**TASK TO COMPLETE**
Begin at the top of the records below and return each line exactly through the line with "world.cycles.sample_map_resolution = 512". Skip pictures.

### INPUT ###

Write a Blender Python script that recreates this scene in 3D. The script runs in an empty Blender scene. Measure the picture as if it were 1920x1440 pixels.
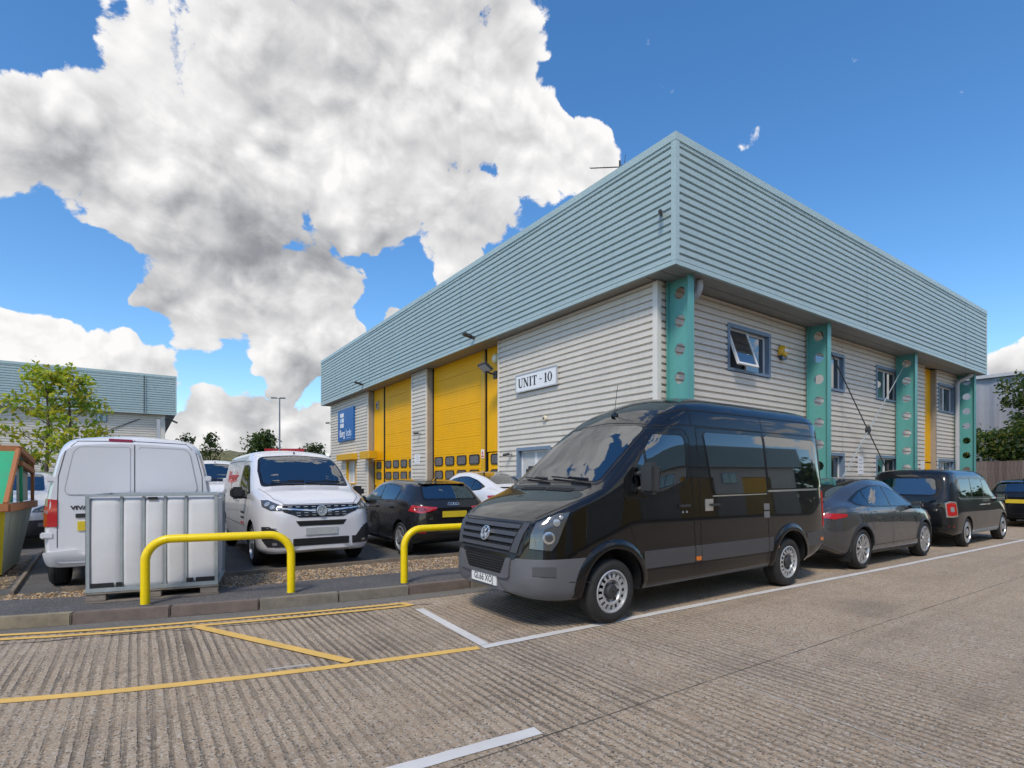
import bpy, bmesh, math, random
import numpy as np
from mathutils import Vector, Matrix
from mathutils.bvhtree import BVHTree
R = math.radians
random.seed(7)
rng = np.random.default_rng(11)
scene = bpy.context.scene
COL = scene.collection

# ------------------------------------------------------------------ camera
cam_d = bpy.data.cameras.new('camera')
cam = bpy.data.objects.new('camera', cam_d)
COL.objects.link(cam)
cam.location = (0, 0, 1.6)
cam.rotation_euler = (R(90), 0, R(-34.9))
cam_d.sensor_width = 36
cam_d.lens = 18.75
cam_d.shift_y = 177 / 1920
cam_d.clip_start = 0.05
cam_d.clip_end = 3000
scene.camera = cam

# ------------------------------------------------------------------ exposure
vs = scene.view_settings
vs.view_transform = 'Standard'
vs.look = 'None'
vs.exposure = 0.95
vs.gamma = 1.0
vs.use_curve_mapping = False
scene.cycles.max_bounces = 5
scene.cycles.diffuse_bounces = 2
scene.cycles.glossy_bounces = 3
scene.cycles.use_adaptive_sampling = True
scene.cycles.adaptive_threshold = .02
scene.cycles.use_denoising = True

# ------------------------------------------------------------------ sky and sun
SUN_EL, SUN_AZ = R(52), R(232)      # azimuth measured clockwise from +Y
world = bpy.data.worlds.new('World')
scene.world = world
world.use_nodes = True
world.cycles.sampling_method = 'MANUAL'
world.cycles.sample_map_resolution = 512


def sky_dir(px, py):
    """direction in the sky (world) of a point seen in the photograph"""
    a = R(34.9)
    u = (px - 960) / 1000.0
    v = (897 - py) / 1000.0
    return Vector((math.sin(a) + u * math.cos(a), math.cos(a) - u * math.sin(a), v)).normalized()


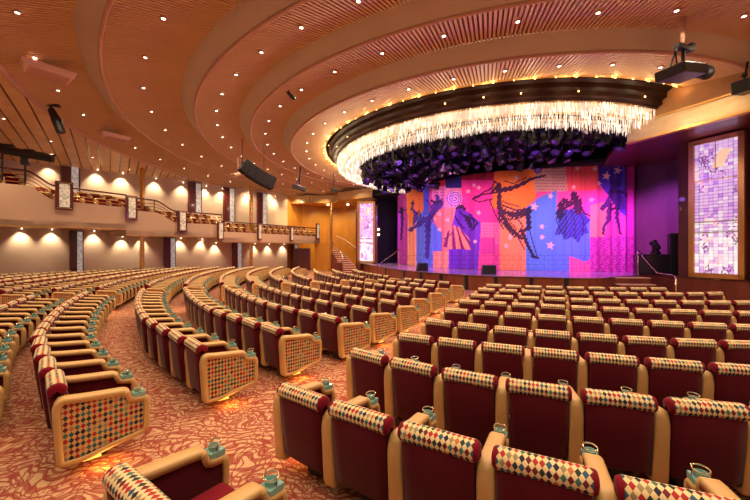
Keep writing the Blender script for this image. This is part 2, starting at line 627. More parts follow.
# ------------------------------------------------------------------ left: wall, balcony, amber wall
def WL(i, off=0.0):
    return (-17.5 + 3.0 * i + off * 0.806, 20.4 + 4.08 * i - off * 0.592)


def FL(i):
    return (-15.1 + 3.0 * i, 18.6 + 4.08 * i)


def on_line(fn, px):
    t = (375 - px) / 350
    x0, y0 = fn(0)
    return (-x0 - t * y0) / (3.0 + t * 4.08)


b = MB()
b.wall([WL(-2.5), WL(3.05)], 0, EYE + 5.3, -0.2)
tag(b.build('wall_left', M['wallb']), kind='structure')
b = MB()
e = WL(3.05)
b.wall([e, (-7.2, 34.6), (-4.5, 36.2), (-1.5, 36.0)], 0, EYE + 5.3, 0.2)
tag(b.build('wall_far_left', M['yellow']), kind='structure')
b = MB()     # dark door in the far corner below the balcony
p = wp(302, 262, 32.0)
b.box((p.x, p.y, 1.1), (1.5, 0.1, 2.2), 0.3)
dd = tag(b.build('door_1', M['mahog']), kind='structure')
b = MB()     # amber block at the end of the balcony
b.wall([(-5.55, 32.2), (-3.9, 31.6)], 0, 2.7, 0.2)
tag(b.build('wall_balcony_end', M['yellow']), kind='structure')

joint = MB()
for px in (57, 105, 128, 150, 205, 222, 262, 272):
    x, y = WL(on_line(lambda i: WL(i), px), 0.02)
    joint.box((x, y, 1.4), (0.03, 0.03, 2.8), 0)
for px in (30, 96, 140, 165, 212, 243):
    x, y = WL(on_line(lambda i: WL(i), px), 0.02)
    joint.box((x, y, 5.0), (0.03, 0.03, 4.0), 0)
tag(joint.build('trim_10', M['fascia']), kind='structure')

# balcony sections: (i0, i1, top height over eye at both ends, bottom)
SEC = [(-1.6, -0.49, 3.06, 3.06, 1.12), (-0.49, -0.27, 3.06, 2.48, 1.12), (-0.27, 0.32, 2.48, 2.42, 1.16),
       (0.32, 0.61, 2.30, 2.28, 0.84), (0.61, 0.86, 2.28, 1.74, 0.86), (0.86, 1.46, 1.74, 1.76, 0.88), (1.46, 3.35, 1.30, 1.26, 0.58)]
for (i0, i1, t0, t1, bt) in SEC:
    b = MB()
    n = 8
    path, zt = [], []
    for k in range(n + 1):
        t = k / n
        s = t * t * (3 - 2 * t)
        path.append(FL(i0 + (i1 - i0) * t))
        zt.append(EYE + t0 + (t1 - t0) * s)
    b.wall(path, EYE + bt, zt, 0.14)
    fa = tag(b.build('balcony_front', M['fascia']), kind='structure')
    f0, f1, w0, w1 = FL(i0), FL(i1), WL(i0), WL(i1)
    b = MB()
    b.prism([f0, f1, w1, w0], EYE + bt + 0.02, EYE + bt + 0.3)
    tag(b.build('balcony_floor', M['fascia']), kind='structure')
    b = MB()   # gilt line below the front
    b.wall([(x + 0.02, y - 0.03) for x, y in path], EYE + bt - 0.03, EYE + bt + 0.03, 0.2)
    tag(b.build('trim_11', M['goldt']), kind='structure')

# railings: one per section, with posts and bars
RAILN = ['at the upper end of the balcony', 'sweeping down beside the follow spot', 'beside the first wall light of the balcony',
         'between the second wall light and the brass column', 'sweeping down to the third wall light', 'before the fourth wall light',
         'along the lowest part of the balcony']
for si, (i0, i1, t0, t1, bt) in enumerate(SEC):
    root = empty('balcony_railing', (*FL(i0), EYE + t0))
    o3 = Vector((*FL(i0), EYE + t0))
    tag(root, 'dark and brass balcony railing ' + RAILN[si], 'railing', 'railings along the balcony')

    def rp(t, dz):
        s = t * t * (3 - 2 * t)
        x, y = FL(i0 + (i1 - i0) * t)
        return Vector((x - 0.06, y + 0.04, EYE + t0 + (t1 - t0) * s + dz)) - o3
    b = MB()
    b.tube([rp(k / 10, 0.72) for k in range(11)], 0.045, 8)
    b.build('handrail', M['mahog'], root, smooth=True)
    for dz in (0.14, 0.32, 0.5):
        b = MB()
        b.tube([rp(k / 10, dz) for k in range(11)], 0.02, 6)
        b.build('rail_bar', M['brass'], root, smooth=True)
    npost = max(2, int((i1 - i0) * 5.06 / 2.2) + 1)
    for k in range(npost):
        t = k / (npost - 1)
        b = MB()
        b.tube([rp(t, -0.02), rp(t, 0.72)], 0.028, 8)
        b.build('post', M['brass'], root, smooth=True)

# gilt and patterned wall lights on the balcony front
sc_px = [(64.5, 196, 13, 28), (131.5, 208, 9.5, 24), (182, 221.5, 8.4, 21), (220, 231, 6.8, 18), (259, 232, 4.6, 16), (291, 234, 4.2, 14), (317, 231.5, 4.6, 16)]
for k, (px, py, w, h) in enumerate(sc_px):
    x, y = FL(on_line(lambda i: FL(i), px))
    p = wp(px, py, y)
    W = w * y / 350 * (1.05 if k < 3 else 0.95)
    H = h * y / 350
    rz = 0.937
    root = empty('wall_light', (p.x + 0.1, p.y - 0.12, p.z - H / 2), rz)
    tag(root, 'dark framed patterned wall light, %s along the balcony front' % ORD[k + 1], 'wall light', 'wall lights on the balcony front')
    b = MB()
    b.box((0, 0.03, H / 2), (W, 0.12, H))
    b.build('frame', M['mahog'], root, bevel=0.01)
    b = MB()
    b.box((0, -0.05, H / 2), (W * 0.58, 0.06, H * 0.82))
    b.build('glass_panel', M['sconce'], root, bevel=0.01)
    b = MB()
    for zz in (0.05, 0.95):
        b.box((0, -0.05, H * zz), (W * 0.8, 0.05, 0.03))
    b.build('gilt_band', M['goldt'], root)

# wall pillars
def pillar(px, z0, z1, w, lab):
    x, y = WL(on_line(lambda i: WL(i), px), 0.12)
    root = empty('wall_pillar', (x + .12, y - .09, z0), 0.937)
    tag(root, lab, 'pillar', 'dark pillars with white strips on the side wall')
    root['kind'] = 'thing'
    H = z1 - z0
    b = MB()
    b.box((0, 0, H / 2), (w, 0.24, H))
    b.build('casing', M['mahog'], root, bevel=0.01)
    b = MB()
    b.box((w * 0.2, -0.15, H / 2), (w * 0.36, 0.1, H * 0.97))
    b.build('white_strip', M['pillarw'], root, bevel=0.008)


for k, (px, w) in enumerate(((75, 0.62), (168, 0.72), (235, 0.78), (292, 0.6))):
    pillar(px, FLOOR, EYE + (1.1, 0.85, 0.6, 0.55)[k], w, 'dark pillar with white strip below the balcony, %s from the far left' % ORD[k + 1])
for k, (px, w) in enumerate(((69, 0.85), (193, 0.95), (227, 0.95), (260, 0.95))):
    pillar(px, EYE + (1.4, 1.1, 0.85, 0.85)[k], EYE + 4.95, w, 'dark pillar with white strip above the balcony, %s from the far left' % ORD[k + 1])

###

**OUTPUT FOR THIS EXERCISE**
Write a Blender Python script that recreates this scene in 3D. The script runs in an empty Blender scene. Measure the picture as if it were 1920x1440 pixels.
import bpy, bmesh, math, random
import numpy as np
from mathutils import Vector, Matrix
from mathutils.bvhtree import BVHTree
R = math.radians
random.seed(7)
rng = np.random.default_rng(11)
scene = bpy.context.scene
COL = scene.collection

# ------------------------------------------------------------------ camera
cam_d = bpy.data.cameras.new('camera')
cam = bpy.data.objects.new('camera', cam_d)
COL.objects.link(cam)
cam.location = (0, 0, 1.6)
cam.rotation_euler = (R(90), 0, R(-34.9))
cam_d.sensor_width = 36
cam_d.lens = 18.75
cam_d.shift_y = 177 / 1920
cam_d.clip_start = 0.05
cam_d.clip_end = 3000
scene.camera = cam

# ------------------------------------------------------------------ exposure
vs = scene.view_settings
vs.view_transform = 'Standard'
vs.look = 'None'
vs.exposure = 0.95
vs.gamma = 1.0
vs.use_curve_mapping = False
scene.cycles.max_bounces = 5
scene.cycles.diffuse_bounces = 2
scene.cycles.glossy_bounces = 3
scene.cycles.use_adaptive_sampling = True
scene.cycles.adaptive_threshold = .02
scene.cycles.use_denoising = True

# ------------------------------------------------------------------ sky and sun
SUN_EL, SUN_AZ = R(52), R(232)      # azimuth measured clockwise from +Y
world = bpy.data.worlds.new('World')
scene.world = world
world.use_nodes = True
world.cycles.sampling_method = 'MANUAL'
world.cycles.sample_map_resolution = 512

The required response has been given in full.